» **Work instructions**
Starting with the first line of the data that follows, transcribe every line verbatim until the line containing "S.cycles.sample_clamp_indirect = 6" has been transcribed.

[Entries with scene source code]
_____

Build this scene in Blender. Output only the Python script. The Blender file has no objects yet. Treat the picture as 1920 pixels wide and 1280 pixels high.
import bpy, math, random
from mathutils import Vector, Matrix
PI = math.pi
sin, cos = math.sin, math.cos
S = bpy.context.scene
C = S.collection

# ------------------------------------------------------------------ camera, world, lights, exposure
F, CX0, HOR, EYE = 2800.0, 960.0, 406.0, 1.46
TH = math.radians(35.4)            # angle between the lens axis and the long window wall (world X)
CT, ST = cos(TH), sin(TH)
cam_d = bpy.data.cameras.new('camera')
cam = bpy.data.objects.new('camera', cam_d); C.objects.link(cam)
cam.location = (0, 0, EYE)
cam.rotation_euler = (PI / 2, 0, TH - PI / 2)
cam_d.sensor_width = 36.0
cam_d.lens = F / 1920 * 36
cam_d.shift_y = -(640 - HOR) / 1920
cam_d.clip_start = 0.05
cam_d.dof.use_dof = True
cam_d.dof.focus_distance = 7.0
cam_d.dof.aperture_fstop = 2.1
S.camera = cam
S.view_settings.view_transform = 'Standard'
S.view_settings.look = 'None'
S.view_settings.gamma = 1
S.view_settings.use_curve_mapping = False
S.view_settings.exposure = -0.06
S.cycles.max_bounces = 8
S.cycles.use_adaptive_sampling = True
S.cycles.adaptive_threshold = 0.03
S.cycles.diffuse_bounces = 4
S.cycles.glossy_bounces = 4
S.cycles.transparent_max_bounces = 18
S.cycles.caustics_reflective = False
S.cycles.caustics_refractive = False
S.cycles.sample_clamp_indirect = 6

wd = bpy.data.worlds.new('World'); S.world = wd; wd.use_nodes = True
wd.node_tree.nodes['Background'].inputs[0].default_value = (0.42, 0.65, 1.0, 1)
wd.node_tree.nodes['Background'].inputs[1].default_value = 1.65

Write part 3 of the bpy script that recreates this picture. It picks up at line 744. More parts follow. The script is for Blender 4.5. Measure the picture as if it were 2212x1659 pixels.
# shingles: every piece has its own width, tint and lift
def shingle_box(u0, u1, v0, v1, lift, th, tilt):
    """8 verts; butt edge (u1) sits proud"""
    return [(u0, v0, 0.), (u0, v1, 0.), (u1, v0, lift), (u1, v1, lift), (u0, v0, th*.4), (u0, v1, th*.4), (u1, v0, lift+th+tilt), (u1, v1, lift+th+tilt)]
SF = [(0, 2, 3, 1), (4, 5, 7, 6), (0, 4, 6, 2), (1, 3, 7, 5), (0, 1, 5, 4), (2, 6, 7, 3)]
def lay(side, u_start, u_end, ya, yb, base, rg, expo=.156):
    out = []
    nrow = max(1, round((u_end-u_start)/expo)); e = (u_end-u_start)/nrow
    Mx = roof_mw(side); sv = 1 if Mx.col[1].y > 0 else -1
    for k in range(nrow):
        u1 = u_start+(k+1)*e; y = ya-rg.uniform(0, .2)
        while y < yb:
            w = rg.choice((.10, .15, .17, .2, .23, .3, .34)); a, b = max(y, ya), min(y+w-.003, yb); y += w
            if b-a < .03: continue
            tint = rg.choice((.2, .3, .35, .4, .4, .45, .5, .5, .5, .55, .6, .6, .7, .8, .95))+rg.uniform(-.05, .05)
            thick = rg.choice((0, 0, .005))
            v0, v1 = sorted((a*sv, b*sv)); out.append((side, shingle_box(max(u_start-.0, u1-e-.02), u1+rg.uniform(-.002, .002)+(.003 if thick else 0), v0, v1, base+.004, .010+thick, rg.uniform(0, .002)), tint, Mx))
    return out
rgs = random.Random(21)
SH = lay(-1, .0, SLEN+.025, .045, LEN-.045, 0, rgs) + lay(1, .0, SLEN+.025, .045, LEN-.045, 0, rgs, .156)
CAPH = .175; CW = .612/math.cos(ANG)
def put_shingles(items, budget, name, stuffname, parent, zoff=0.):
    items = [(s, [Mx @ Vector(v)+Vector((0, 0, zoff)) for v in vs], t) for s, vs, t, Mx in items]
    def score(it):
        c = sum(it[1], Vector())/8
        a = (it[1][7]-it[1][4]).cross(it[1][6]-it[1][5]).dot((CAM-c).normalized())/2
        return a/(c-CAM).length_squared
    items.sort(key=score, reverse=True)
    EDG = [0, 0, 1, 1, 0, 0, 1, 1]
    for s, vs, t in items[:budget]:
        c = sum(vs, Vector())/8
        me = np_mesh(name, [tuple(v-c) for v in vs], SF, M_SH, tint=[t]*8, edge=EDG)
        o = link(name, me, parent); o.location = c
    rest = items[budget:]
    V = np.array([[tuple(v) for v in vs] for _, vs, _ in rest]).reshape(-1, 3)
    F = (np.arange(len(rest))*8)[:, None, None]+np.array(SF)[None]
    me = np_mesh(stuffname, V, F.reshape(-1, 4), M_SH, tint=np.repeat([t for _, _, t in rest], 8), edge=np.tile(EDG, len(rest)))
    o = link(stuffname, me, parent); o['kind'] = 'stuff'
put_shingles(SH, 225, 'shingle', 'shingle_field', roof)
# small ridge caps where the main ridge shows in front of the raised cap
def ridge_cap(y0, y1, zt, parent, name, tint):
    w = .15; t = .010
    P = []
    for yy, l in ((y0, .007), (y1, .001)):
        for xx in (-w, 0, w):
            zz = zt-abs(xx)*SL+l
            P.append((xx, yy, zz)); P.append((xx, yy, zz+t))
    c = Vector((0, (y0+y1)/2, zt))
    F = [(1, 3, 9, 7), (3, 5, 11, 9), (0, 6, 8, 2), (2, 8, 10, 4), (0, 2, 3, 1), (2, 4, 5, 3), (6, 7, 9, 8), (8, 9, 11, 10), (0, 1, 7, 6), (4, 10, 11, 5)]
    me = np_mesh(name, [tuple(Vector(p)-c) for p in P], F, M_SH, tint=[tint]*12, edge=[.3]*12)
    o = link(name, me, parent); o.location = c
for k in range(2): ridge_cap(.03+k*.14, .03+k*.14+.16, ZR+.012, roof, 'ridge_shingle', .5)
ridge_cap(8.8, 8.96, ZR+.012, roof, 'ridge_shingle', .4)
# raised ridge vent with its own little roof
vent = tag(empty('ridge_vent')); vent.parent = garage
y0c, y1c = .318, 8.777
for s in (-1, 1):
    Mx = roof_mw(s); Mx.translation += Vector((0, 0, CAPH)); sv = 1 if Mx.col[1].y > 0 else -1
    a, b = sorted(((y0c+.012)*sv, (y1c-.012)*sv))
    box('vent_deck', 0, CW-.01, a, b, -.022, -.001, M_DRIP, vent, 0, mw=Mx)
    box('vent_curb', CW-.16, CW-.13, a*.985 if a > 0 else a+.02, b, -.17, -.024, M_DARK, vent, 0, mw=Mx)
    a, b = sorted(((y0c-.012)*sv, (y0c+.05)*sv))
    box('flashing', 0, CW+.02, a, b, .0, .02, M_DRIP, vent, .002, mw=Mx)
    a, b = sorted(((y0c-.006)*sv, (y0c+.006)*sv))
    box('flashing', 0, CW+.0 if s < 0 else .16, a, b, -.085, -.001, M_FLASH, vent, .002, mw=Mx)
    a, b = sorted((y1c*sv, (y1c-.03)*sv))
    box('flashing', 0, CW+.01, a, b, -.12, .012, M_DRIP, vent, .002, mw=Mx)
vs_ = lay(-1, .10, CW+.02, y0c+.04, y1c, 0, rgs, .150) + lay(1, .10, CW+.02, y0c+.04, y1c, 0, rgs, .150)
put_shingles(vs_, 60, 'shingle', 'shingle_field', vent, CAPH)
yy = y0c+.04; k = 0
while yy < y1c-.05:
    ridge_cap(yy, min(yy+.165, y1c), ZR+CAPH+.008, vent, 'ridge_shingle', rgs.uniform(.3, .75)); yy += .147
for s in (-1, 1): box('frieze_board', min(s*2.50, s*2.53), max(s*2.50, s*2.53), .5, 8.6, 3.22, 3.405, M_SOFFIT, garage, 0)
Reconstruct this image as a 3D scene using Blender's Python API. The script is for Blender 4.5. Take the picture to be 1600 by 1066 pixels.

_____

» **Reply**
Build this scene in Blender. Output only the Python script. The Blender file has no objects yet. Treat the picture as 1920 pixels wide and 1280 pixels high.
import bpy, math, random
from mathutils import Vector, Matrix
PI = math.pi
sin, cos = math.sin, math.cos
S = bpy.context.scene
C = S.collection

# ------------------------------------------------------------------ camera, world, lights, exposure
F, CX0, HOR, EYE = 2800.0, 960.0, 406.0, 1.46
TH = math.radians(35.4)            # angle between the lens axis and the long window wall (world X)
CT, ST = cos(TH), sin(TH)
cam_d = bpy.data.cameras.new('camera')
cam = bpy.data.objects.new('camera', cam_d); C.objects.link(cam)
cam.location = (0, 0, EYE)
cam.rotation_euler = (PI / 2, 0, TH - PI / 2)
cam_d.sensor_width = 36.0
cam_d.lens = F / 1920 * 36
cam_d.shift_y = -(640 - HOR) / 1920
cam_d.clip_start = 0.05
cam_d.dof.use_dof = True
cam_d.dof.focus_distance = 7.0
cam_d.dof.aperture_fstop = 2.1
S.camera = cam
S.view_settings.view_transform = 'Standard'
S.view_settings.look = 'None'
S.view_settings.gamma = 1
S.view_settings.use_curve_mapping = False
S.view_settings.exposure = -0.06
S.cycles.max_bounces = 8
S.cycles.use_adaptive_sampling = True
S.cycles.adaptive_threshold = 0.03
S.cycles.diffuse_bounces = 4
S.cycles.glossy_bounces = 4
S.cycles.transparent_max_bounces = 18
S.cycles.caustics_reflective = False
S.cycles.caustics_refractive = False
S.cycles.sample_clamp_indirect = 6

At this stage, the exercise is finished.